Result areas and how to read them
Result area What to trust What to double-check
Palette Swatches Generated order, token name, HEX value, role label, and black-or-white on-color. Whether the role label matches how the color will be used.
Color Specs HEX, RGB, HSL, on-color, and text contrast for each swatch. Round-trip consistency if another design tool rewrites color values.
Contrast Pairs Foreground/background ratios for every distinct palette pair. Rows marked Review or Fail before using text, icons, or controls.
Hue Lightness Map Hue on the horizontal axis, lightness on the vertical axis, and saturation by point size. Clusters that look different as hues but sit too close in lightness.
CSS Tokens and JSON Reusable color values, channel values, on-color choices, and contrast data. Token prefix and naming order before handoff to a style system.

Do not read AAA on an on-color token as an approval for all palette combinations. It only says black or white has strong contrast on that swatch. A colored foreground on a colored background can still fall below 3:1.

Worked Examples:

With base #2563EB, analogous mode, five colors, and no advanced adjustment, the first swatch stays #2563EB. The next generated swatches are #0A83B4, #756AEE, #077A6D, and #C9A1F4. The on-color choices alternate between white and black depending on relative luminance.

In that same run, the pale purple swatch #C9A1F4 receives black as its on-color with a 9.89:1 ratio, while the blue seed receives white with a 5.17:1 ratio. Those are single-swatch text recommendations. The pair table still flags some palette-on-palette combinations for review because the colors are not far enough apart in luminance.

For a token ramp, switch to monochrome or shades and tints, keep the count near 5, then sort by lightness. That makes it easier to choose a background, border, hover, active, and text-support color without mixing unrelated hues into a single-purpose scale.

FAQ:

Can a generated palette replace a design review?

No. The generator provides deterministic swatches, specs, contrast ratios, and exportable values. It cannot judge brand fit, emotional tone, print behavior, or whether a color carries the right meaning in your product.

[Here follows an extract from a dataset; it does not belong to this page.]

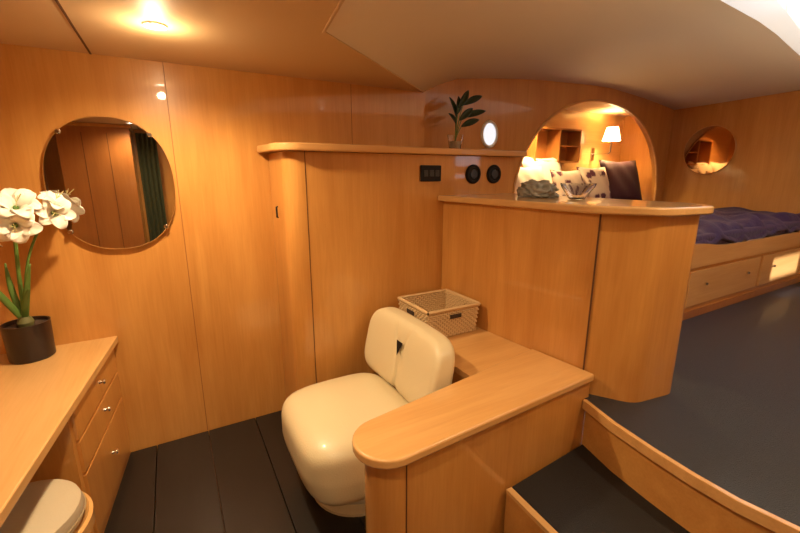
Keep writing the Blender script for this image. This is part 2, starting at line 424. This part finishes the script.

Why does the same color have HEX, RGB, and HSL values?

They are different notations for the same sRGB color. HEX is compact, RGB shows channel values directly, and HSL makes hue, saturation, and lightness easier to inspect.

Why are some contrast pairs marked Review or Fail?

Those labels compare two palette colors as foreground and background. Similar luminance can produce low contrast even when the hues look different. Use those rows to avoid unreadable text and weak control states.

What prefix should CSS tokens use?

Use a short project term such as brand, accent, or chart. The output then becomes names such as --brand-1, with related RGB, HSL, and on-color tokens.

Glossary:

Base color
The starting HEX color used as the first swatch and hue anchor.
Harmony mode
The hue relationship used to derive companion colors.
HSL
Hue, saturation, and lightness notation for an sRGB color.
On-color
The black or white text color with stronger contrast on a specific swatch.
Contrast ratio
A relative luminance comparison between foreground and background colors.
CSS custom property
A reusable CSS value name that begins with two dashes, such as --palette-1.